KYSO Flash
Knock-Your-Socks-Off Art and Literature
Issue 1: Fall 2014
Visual Art: Sculptures [R]
Commentary: 685 words

Three Assemblage Sculptures

by Amalia Melis

Hidden Within: sculpture by Amalia Melis
Hidden Within
Copyright © 2010–2014, by Amalia Melis
All rights reserved


Torso: sculpture by Amalia Melis
Copyright © 2010–2014, by Amalia Melis
All rights reserved


Hop On, I’ll Give You a Ride: sculpture by Amalia Melis
Hop On, I’ll Give You a Ride
Copyright © 2013–2014, by Amalia Melis
All rights reserved

— Sculptures appeared in group art exhibits in Athens, Greece (2012 and 2013); in Berlin, Germany (2010); and in Vermont, USA (2013)

Commentary on Process by Amalia Melis

I have found there is a connection between using my hands and the process of writing: shaping found objects like wires, metal, and other pieces into a coherent whole is much like what goes on in my head when I write. At some point the shapes begin to make sense to me. I have bags full of embroidery threads, beads, and “tamata,” the Greek votive offerings that I have loved since childhood. They hung in front of icons at church, each one symbolizing a story: a boat, an arm, an eye, a torso, a book, a house, etc. And they made me wonder what the wish, the prayer may have been. Stories told only to a saint. I collect them like mad from flea markets and stores selling religious goods. Though I use them sparingly, they are an important part of the three-dimensional stories I create with assemblages.

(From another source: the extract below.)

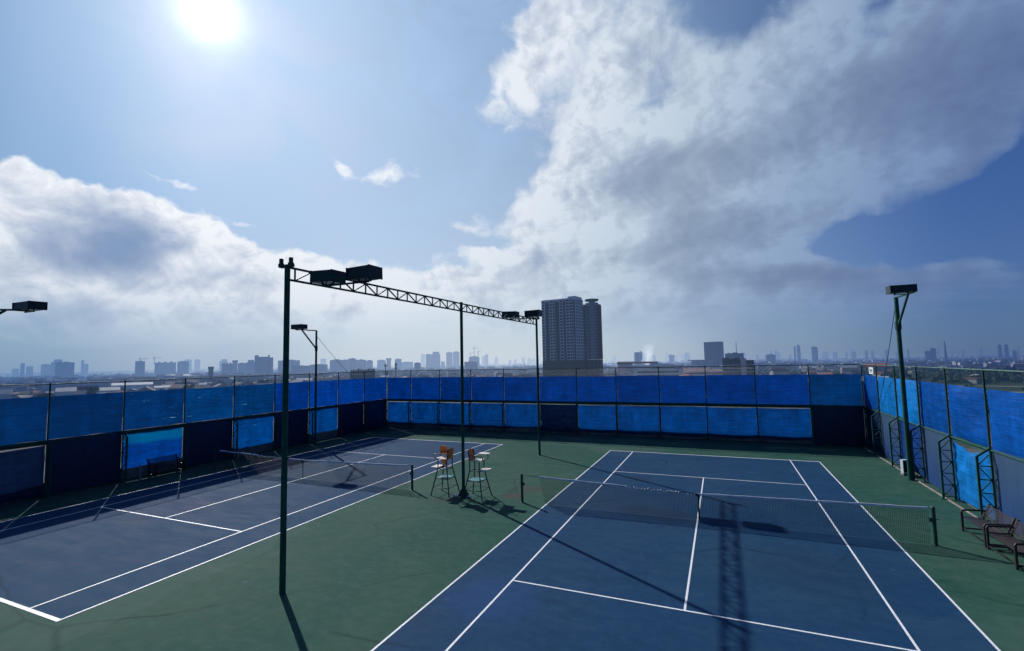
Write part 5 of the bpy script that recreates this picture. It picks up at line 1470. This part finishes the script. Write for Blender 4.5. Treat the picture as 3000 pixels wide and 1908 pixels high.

I might hang a piece of metal on the balcony wall and ignore it for days or months, or pay it some attention but get on with doing other things, or I might pounce and work until dark to go deeper and deeper into the “abyss”—not quite sure where I am going—only knowing I must go—and forgetting where I am—forgetting about eating or anything other than focusing on the assemblage. It is a magical “slide” into the space I seek. This whole process works as a stepping stone to something I am working out in my head.

I work that way with stories, too, writing in stages to get the first draft: getting some words down in any shape or form, which can take anywhere from a few minutes to a few years. And I am not even touching the part where I re-write, throw out, and shape the writing to make a story—that might take another block of time to get words right. Writing essays comes closest to the writing I have done professionally (hard news and feature writing). There is no room for fantasy or play; but yet there is, so long as I stick to the facts. I love to write lyrical essays. All the contents are true but the flow of words reads more like poetry or “story.”

Fiction writing hands me a blank canvas that is both terrifying and exciting. I can make my characters hang upside down, cry or fly; but I am also captive to what they want to say, just as in my first novel manuscript, which unfolds in a patchwork kind of way. It was during this time of exploration and anguish into the world of fiction writing that I paid attention to scraps of metal thrown on many Athenian streets. They “popped” out at me for the first time and while I may have looked like a junk collector I was trying to find ways into my story, except in a physical way, a way to help me avoid the blank page that was painful to go to. And so the process of making assemblage sculptures was born.

Telling my story of Greek immigrant women with metal and wires made it safer to return to the pages I had written, and eventually to put together an entire novel. Now the assemblages I continue to create are not connected to the novel anymore. They tell their own stories, some of which are more fun and light.

And now I am daring to write the first pages of a second novel. I am not sure what sort of assemblages might emerge as I try to figure out where I want to go with this story.

The writing and the assemblages are intertwined for me. I go from one medium to the other to express stories that I need to tell. Sharing them with an audience happens after the stories end for me. I don’t think about audience while creating or I would freeze. I think about what the process is telling me about story. Then I tell that to the audience in hopes they want to see and hear the result.